Mike Huckabee Recalls His Visits to Yad Vashem at Eagles’ Wings Jerusalem Banquet Honoring Harvey Krueger.

“We stand with Israel. We stand with the Jewish people against every slander, against every attack. Am Yisrael chai! We are with you!” proclaimed Robert Stearns, founder and executive director of Eagles’ Wings, at the organization’s May 17 Jerusalem banquet, held at Crowne Plaza Times Square. Among the 1000 multidenominational Christian and Jewish guests were rabbis, communal leaders and a large Israeli contingent, including Ido Aharoni, counsul general of Israel in New York. Keynote speaker Mike Huckabee, former governor of Arkansas, quipped, “Why on God’s earth you would invite a former Baptist minister who spent 20 years in politics to the podium is beyond me.” The evening’s honoree, philanthropist Harvey Krueger, who is vice chairman of Barclays Capital, said simply: “My speech is short. I will pay $50,000 for 10 [Israel Experience college] scholarships.” The audience applauded both the gift and the speech’s brevity. The Israel Experience college scholarships send Christian student leaders to Israel to train as ambassadors who can be articulate voices for Israel on their campuses and in life.

“The Jewish people [and] Israel don’t have enough friends even in the U.S. Congress” Huckabee said. Several shoutings of “Amen!” were heard in the room. He continued, “And they certainly have very few friends in the Middle East. Every time we win a friend for Israel, we win a friend for democracy, for liberty… for every person across the face of the planet.” Glossing over his own humble beginnings, “growing up dirt poor in Arkansas… the first male from my family who graduated from high school,” Huckabee described the impact that Israel — and Yad Vashem in particular — had on him as an 18-year old in 1973. “Just before the Yom Kippur War, I went to the Middle East,” he said. “Years later, as a young American father, I took my two teenage sons and an 11-year-old daughter [to Israel]. I wanted to make sure they saw Yad Vashem because what happened in the Holocaust could happen again if we did not understand…. This was not the genocide of Rwanda…. [My daughter] saw the depiction of the Warsaw ghetto; how children were left to fend for themselves as their parents were taken away by death trains…. She stared at the photos. Bodies stacked so high, they did not resemble humanity. I kept praying: ‘I hope she gets it, I hope she understands.’ She did. A week [before the dinner] she gave birth to my granddaughter. I can’t wait till [my daughter] is old enough to take her to Israel and tell her, as I did her mother, why you must never turn your back on atrocities to others.” Musing on relations between Christians and Jews, Huckabee said: “As I say to my Jewish friends, the reason Christians are not the enemy of the Jew but the friend is because everything about the Jewish faith is the foundation of my own faith. A person can be a Jew without being a Christian, but a person cannot be a Christian without the foundation of the Jewish faith.”
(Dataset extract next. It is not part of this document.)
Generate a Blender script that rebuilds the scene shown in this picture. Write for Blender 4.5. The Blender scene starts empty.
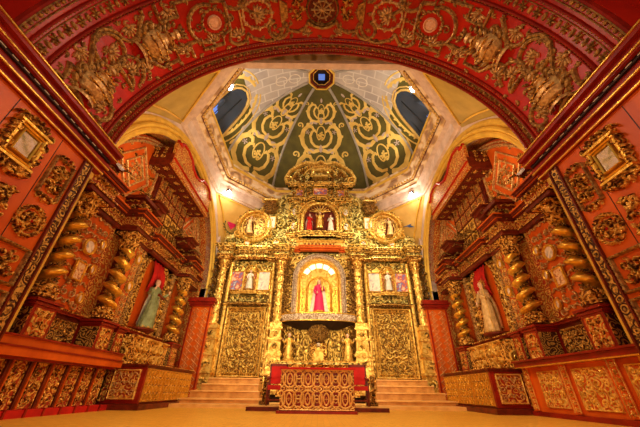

Stearns’s three little children sang in Hebrew, and Stern led the crowd in a rousing rendition of Israel’s national anthem, “Hatikvah” (“The Hope”). At the evening’s conclusion, Rabbi Joseph Potasnik, executive vice president of the New York Board of Rabbis, said: “We will continue to fight for a dream when the Jewish state will stand with people of all faiths, because we believe that God created the world with one and from the one there are many. Tonight you remind us that there comes a time when the many must stand together.” Among the guests were Rabbi Shmuley Boteach, Zionist Organization of America president Morton Klein and Forward publisher Samuel Norich.